** BRIEF **
Look through the lines below and extract any with the word "picture".
***** DATASET CONTENT *****
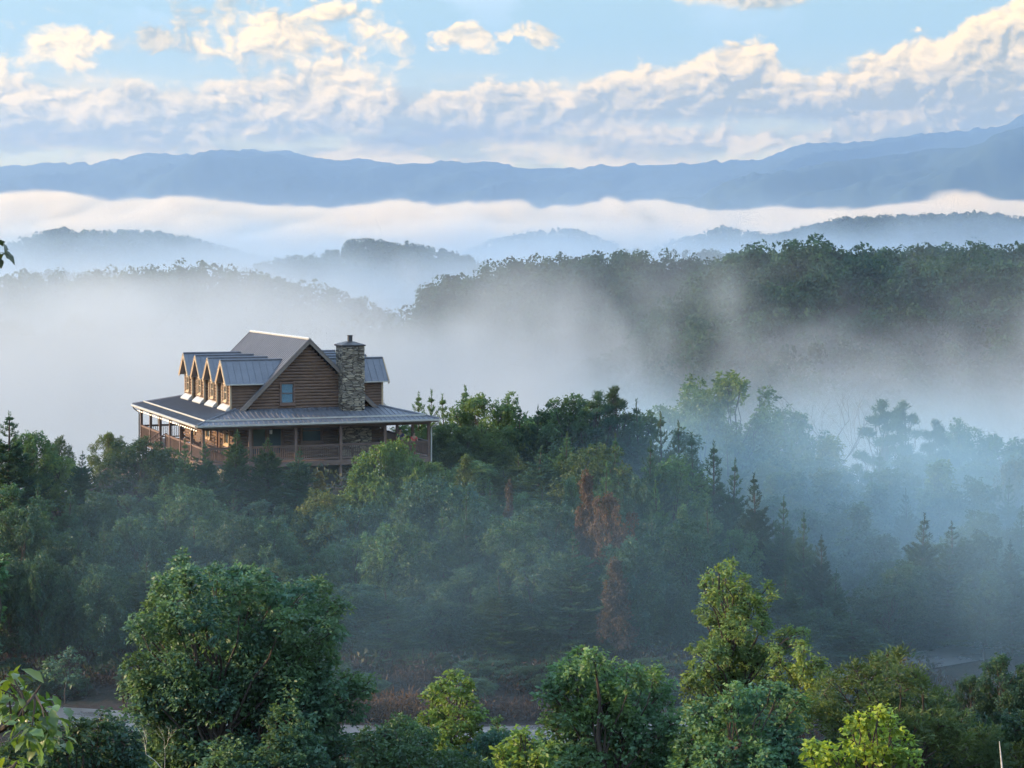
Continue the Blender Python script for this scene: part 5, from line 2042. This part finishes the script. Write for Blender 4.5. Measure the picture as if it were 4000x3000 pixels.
KEY = [
    # skyline in front of and beside the cabin, left to right
    ('p2', 18, 900, 117, 130, G_DARK, 'dark spiky pine at the left edge of the ridge line'),
    ('b1', 62, 932, 119, 110, G_MID, 'rounded green tree beside the spiky pine at the left edge'),
    ('b4', 125, 943, 126, 60, (0.050, 0.095, 0.055), 'small round tree against the fog, left of the yellowish bush'),
    ('b1', 120, 985, 119, 100, G_LIGHT, 'bright green bush on the ridge below the small round tree at the left'),
    ('p3', 172, 980, 117, 75, G_DARK, 'short dark pine between the bright bush and the pale tree'),
    ('b1', 235, 934, 134, 72, (0.090, 0.135, 0.055), 'pale yellow-green tree against the fog, left of the porch stairs'),
    ('b4', 303, 944, 117, 140, (0.032, 0.064, 0.036), 'dark rounded tree right below the foot of the porch stairs'),
    ('b2', 362, 965, 117, 60, (0.075, 0.12, 0.045), 'light-leaved tree under the left railing of the porch'),
    ('p1', 400, 958, 115, 95, G_DARK, 'dark pine under the left porch rail'),
    ('p4', 447, 962, 116, 90, G_PINE, 'dark pine before the sunlit log wall, below the cabin corner'),
    ('p2', 508, 932, 118, 64, (0.042, 0.085, 0.045), 'young pine whose pale leader crosses the left front railing'),
    ('p2', 577, 950, 118, 76, (0.038, 0.078, 0.042), 'second young pine leader before the front railing, with upturned side shoots'),
    ('p3', 640, 972, 117, 88, G_PINE, 'rounded dark pine before the front railing, middle bay'),
    ('b3', 690, 1016, 118, 44, G_GOLD, 'small golden-leaved tree below the deck, left of the bare deck support'),
    ('b1', 705, 1060, 112, 60, (0.09, 0.12, 0.045), 'olive-yellow bush on the slope below the small golden tree'),
    ('w1', 838, 962, 115, 165, (0.082, 0.150, 0.052), 'large bright green vine-draped tree hiding the right end of the deck'),
    ('w1', 932, 1004, 117, 84, (0.072, 0.135, 0.050), 'drooping green tree just right of the large vine-draped one'),
    ('b3', 768, 1010, 114, 80, (0.10, 0.17, 0.055), 'pale-leaved tree at the left shoulder of the vine-draped tree'),
    ('b3', 1008, 978, 119, 64, (0.075, 0.12, 0.045), 'light-tipped narrow tree right of the porch corner'),
    ('p2', 905, 858, 146, 60, (0.070, 0.135, 0.070), 'feathery pine tip over the right corner of the porch roof'),
    ('p1', 928, 855, 148, 60, (0.070, 0.13, 0.07), 'thin pine leader just right of the porch roof, against the fog'),
    ('p4', 965, 864, 147, 70, (0.075, 0.14, 0.07), 'pine with many upright shoots right of the cabin'),
    ('p2', 998, 848, 148, 60, (0.07, 0.13, 0.07), 'tallest slim pine spire behind the trees right of the cabin'),
    ('b2', 1038, 848, 145, 90, (0.08, 0.145, 0.072), 'full green crown at the top of the stand right of the cabin'),
    ('b4', 1075, 862, 146, 80, (0.075, 0.14, 0.07), 'broken-topped tree with gaps at the right end of the stand by the cabin'),
    ('p2', 1122, 886, 140, 56, G_PINE, 'first of two small pine spires in the dip of the ridge'),
    ('p1', 1160, 884, 140, 60, G_PINE, 'second small pine spire in the dip, nearer the big tiered pine'),
    ('b2', 1245, 850, 138, 110, (0.058, 0.115, 0.066), 'leafy tree leaning on the left of the big tiered pine'),
    ('t2', 1290, 840, 136, 90, G_PINE, 'dark pine with a forked spire beside the big tiered pine'),
    ('t1', 1328, 830, 137, 120, (0.030, 0.062, 0.038), 'big tiered pine with flat plates of needles on the ridge, centre of the picture'),
    ('p3', 1385, 878, 136, 90, G_PINE, 'pine on the right shoulder of the big tiered pine'),
    ('p1', 1432, 905, 133, 80, (0.050, 0.085, 0.040), 'olive pine where the ridge starts to fall to the right'),
    ('b3', 1268, 1008, 108, 100, G_RUST, 'rust-brown tree at the top of the reddish stand on the slope'),
    ('b2', 1318, 1062, 106, 120, G_RUST, 'rust-brown tree with ragged sprays, the largest of the reddish stand'),
    ('b3', 1330, 1200, 101, 110, (0.078, 0.060, 0.052), 'dull brown dying tree at the foot of the reddish stand'),
    ('b3', 1100, 1030, 113, 56, G_RUSTD, 'dark reddish tree on the slope right of the cabin, half hidden by green ones'),
    ('p3', 1125, 985, 124, 90, (0.06, 0.10, 0.05), 'soft green pine above the dark reddish tree'),
    ('b1', 1110, 1120, 106, 170, (0.050, 0.105, 0.055), 'broad blue-green tree in the middle of the slope'),
    ('b2', 1200, 1190, 104, 120, (0.045, 0.098, 0.055), 'blue-green tree in front of the dull brown dying tree'),
    ('b2', 870, 1130, 106, 110, (0.055, 0.105, 0.055), 'pale misty tree low on the slope under the vine-draped tree'),
    # the falling line of pines to the right
    ('p1', 1470, 925, 131, 84, (0.042, 0.075, 0.040), 'pine just below the olive one on the falling tree line'),
    ('p4', 1505, 950, 129, 80, G_PINE, 'dark pine midway down the upper part of the falling tree line'),
    ('p2', 1540, 968, 127, 70, G_PINE, 'slim dark pine below the bend of the falling tree line'),
    ('p1', 1580, 1002, 124, 84, G_DARK, 'pine with a pointed top left of the tallest spire of the falling line'),
    ('p2', 1636, 1035, 118, 80, (0.026, 0.052, 0.032), 'dark spire standing clear of the falling tree line'),
    ('p1', 1690, 1080, 116, 84, G_DARK, 'dark pine right below the clear-standing spire'),
    ('p4', 1735, 1120, 113, 84, G_DARK, 'dark pine with long outward branches on the lower falling line'),
    ('p2', 1775, 1165, 111, 80, (0.026, 0.052, 0.032), 'last dark spire at the foot of the falling tree line'),
    ('p3', 1800, 1235, 108, 84, G_DARK, 'low dark pine at the bottom end of the falling line'),
    # misty stand at the right
    ('b2', 1568, 800, 172, 150, (0.085, 0.14, 0.062), 'tall airy pale green tree rising out of the mist'),
    ('b4', 1500, 850, 170, 110, (0.075, 0.125, 0.06), 'lower pale tree at the left foot of the tall airy tree'),
    ('b1', 1700, 880, 182, 110, (0.075, 0.12, 0.06), 'misty round tree between the two leafless ones'),
    ('b3', 1640, 905, 176, 80, (0.07, 0.115, 0.058), 'faint tree in the mist below the short leafless tree'),
    ('b3', 1790, 935, 168, 90, (0.12, 0.15, 0.05), 'yellowish tree top below the forked leafless tree'),
    ('t2', 1908, 858, 190, 84, (0.045, 0.08, 0.05), 'pale misty fir-like spire, left one of the twin tops'),
    ('t1', 1952, 862, 194, 84, (0.050, 0.085, 0.055), 'pale misty fir-like spire, right one of the twin tops'),
    ('t1', 2020, 902, 168, 130, (0.026, 0.050, 0.034), 'darkest tiered pine in the mist at the right'),
    ('b4', 2080, 912, 186, 100, (0.07, 0.115, 0.06), 'pale round tree right of the darkest tiered pine'),
    ('b4', 2150, 934, 172, 110, (0.06, 0.105, 0.058), 'lacy tree with gaps close to the right edge'),
    ('b2', 2208, 945, 165, 80, (0.055, 0.10, 0.055), 'leafy tree cut by the right edge, beside the lacy one'),
    ('b1', 2190, 990, 150, 120, (0.075, 0.085, 0.040), 'brownish olive tree under the lacy one at the right edge'),
    ('b3', 2028, 985, 146, 80, (0.085, 0.145, 0.065), 'light green pointed tree in front of the darkest tiered pine'),
    ('b3', 1858, 1080, 132, 76, (0.070, 0.125, 0.075), 'ghostly pale cone-shaped tree in the misty hollow'),
    ('b2', 1930, 1010, 150, 110, (0.055, 0.10, 0.058), 'hazy tree below the twin spires'),
    ('b1', 1690, 1015, 152, 110, (0.06, 0.105, 0.055), 'hazy tree behind the falling line of pines'),
    ('b2', 1770, 1010, 150, 90, (0.08, 0.11, 0.052), 'hazy olive tree below the yellowish top'),
    ('p3', 1985, 1120, 113, 130, (0.036, 0.066, 0.040), 'wide dark pine with ragged top right of the hollow'),
    ('p1', 2060, 1135, 111, 120, (0.034, 0.066, 0.038), 'bushy pine in the dark stand at the right'),
    ('p2', 2185, 1175, 108, 76, (0.028, 0.055, 0.036), 'narrow dark spire close to the right edge'),
    ('b1', 2125, 1150, 112, 120, (0.036, 0.068, 0.040), 'dark rounded tree between the bushy pine and the narrow spire at the right'),
]
for k in KEY:
    kind, u, v, d_, wp, colr, lab = k
    plant(kind, u, v, d_, wp, colr, lab)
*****
** FULL OUTPUT **
Continue the Blender Python script for this scene: part 5, from line 2042. This part finishes the script. Write for Blender 4.5. Measure the picture as if it were 4000x3000 pixels.
    ('t1', 1328, 830, 137, 120, (0.030, 0.062, 0.038), 'big tiered pine with flat plates of needles on the ridge, centre of the picture'),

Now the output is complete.